Exercise requirements:
Line by line, repeat the data below exactly, beginning at the first line and ending at the line with "COL = sc.collection". Omit pictures.

Stored data:
============================================================
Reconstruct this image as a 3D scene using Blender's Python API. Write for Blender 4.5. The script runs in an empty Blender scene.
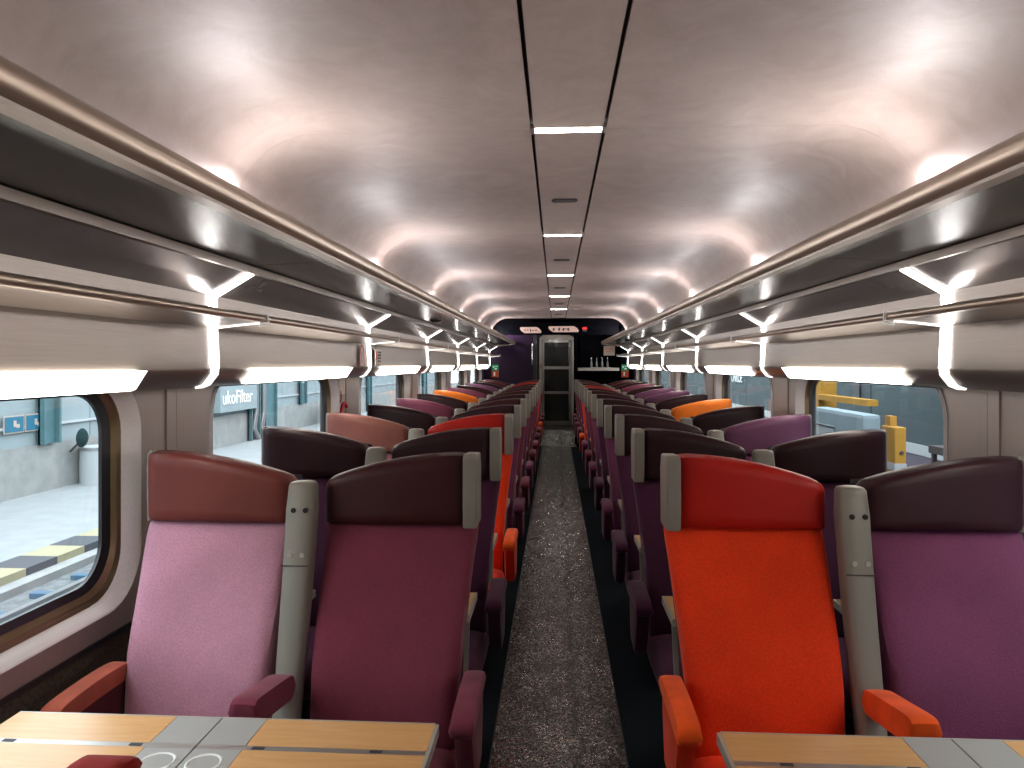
import bpy, bmesh, math, random
from mathutils import Vector
random.seed(7)
PI = math.pi
sc = bpy.context.scene
COL = sc.collection

# ------------------------------------------------------------------ camera, world, exposure
CAMX, CAMH = -0.044, 1.52
cd = bpy.data.cameras.new('camera'); cam = bpy.data.objects.new('camera', cd); COL.objects.link(cam)
cd.sensor_width = 36; cd.lens = 740 / 1024 * 36
cd.shift_y = -20 / 1024
cd.clip_start = 0.02; cd.clip_end = 300
cam.location = (CAMX, 0, CAMH)
cam.rotation_euler = (PI / 2, 0, math.atan(44 / 740))
sc.camera = cam
sc.view_settings.view_transform = 'Standard'
sc.view_settings.look = 'None'
sc.view_settings.gamma = 1
sc.view_settings.use_curve_mapping = False
sc.view_settings.exposure = 0.0
w = bpy.data.worlds.new('world'); sc.world = w; w.use_nodes = True
bg = w.node_tree.nodes['Background']
bg.inputs[0].default_value = (0.86, 0.93, 1.0, 1); bg.inputs[1].default_value = 6.0
STRIP, STRIP_DIM, BAR, SPOT, UP = 22.0, 1.5, 13.0, 34.0, 270.0

# ------------------------------------------------------------------ materials
MATS = {}
def mat(name, color=(.5, .5, .5), rough=.5, metal=0., emit=None, estr=0, spec=None, sheen=0, coat=0):
    m = bpy.data.materials.new(name); m.use_nodes = True
    b = m.node_tree.nodes['Principled BSDF']
    b.inputs['Base Color'].default_value = (*color, 1)
    b.inputs['Roughness'].default_value = rough
    b.inputs['Metallic'].default_value = metal
    if spec is not None: b.inputs['Specular IOR Level'].default_value = spec
    if sheen: b.inputs['Sheen Weight'].default_value = sheen; b.inputs['Sheen Roughness'].default_value = .4
    if coat: b.inputs['Coat Weight'].default_value = coat
    if emit:
        b.inputs['Emission Color'].default_value = (*emit, 1); b.inputs['Emission Strength'].default_value = estr
    MATS[name] = m
    return m
def nt(m): return m.node_tree, m.node_tree.nodes, m.node_tree.links, m.node_tree.nodes['Principled BSDF']
def coords(m, scale=(1, 1, 1), kind='Object'):
    t, n, l, b = nt(m)
    tc = n.new('ShaderNodeTexCoord'); mp = n.new('ShaderNodeMapping'); mp.inputs['Scale'].default_value = scale
    l.new(tc.outputs[kind], mp.inputs[0]); return mp.outputs[0]
def noise(m, vec, scale, detail=3, rough=.5, dist=0):
    t, n, l, b = nt(m)
    x = n.new('ShaderNodeTexNoise'); x.inputs['Scale'].default_value = scale; x.inputs['Detail'].default_value = detail
    x.inputs['Roughness'].default_value = rough; x.inputs['Distortion'].default_value = dist
    l.new(vec, x.inputs['Vector']); return x.outputs['Fac']
def ramp(m, fac, stops):
    t, n, l, b = nt(m)
    r = n.new('ShaderNodeValToRGB'); e = r.color_ramp.elements
    while len(e) < len(stops): e.new(.5)
    for q, (p, c) in zip(e, stops): q.position = p; q.color = (*c, 1) if len(c) == 3 else c
    l.new(fac, r.inputs[0]); return r.outputs[0]
def bump(m, h, strength=.3, dist=.002):
    t, n, l, b = nt(m)
    x = n.new('ShaderNodeBump'); x.inputs['Strength'].default_value = strength; x.inputs['Distance'].default_value = dist
    l.new(h, x.inputs['Height']); l.new(x.outputs[0], b.inputs['Normal']); return x
def mult(m, a, b_, fac=1., mode='MULTIPLY'):
    t, n, l, b = nt(m)
    x = n.new('ShaderNodeMix'); x.data_type = 'RGBA'; x.blend_type = mode; x.inputs[0].default_value = fac
    l.new(a, x.inputs[6]); l.new(b_, x.inputs[7]); return x.outputs[2]
def g(v): return (v, v, v)

# seat materials take the hue of each seat from the object's own colour
fabric = mat('seat_fabric', rough=.85, sheen=.15, spec=.2)
t, n, l, b = nt(fabric)
oi = n.new('ShaderNodeObjectInfo'); v = coords(fabric); v.node.inputs['Rotation'].default_value = (0, PI / 4, 0)
vor = n.new('ShaderNodeTexVoronoi'); vor.inputs['Scale'].default_value = 190; vor.inputs['Randomness'].default_value = .85; l.new(v, vor.inputs['Vector'])
pat = ramp(fabric, vor.outputs['Distance'], [(.0, g(1.06)), (.62, g(.84))])
blot = ramp(fabric, noise(fabric, v, 5, 4), [(.3, g(.86)), (.7, g(1.06))])
c1 = mult(fabric, oi.outputs['Color'], pat); c2 = mult(fabric, c1, blot)
l.new(c2, b.inputs['Base Color']); bump(fabric, vor.outputs['Distance'], .5, .0015)
velour = mat('velour', rough=.85, sheen=.12, spec=.15)
t, n, l, b = nt(velour)
oi = n.new('ShaderNodeObjectInfo'); v = coords(velour)
c1 = mult(velour, oi.outputs['Color'], ramp(velour, noise(velour, v, 9, 5), [(.3, g(.75)), (.7, g(1.15))]))
l.new(c1, b.inputs['Base Color']); bump(velour, noise(velour, v, 300, 2), .25, .001)
leather = mat('leather', rough=.38, spec=.22)
t, n, l, b = nt(leather)
oi = n.new('ShaderNodeObjectInfo'); v = coords(leather)
c1 = mult(leather, oi.outputs['Color'], ramp(leather, noise(leather, v, 6, 5, .6), [(.25, g(.8)), (.75, g(1.12))]))
l.new(c1, b.inputs['Base Color'])
l.new(ramp(leather, noise(leather, v, 14, 4), [(.3, g(.36)), (.7, g(.5))]), b.inputs['Roughness'])
bump(leather, noise(leather, v, 160, 3), .12, .001)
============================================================
Output of the task:
Reconstruct this image as a 3D scene using Blender's Python API. Write for Blender 4.5. The script runs in an empty Blender scene.
import bpy, bmesh, math, random
from mathutils import Vector
random.seed(7)
PI = math.pi
sc = bpy.context.scene
COL = sc.collection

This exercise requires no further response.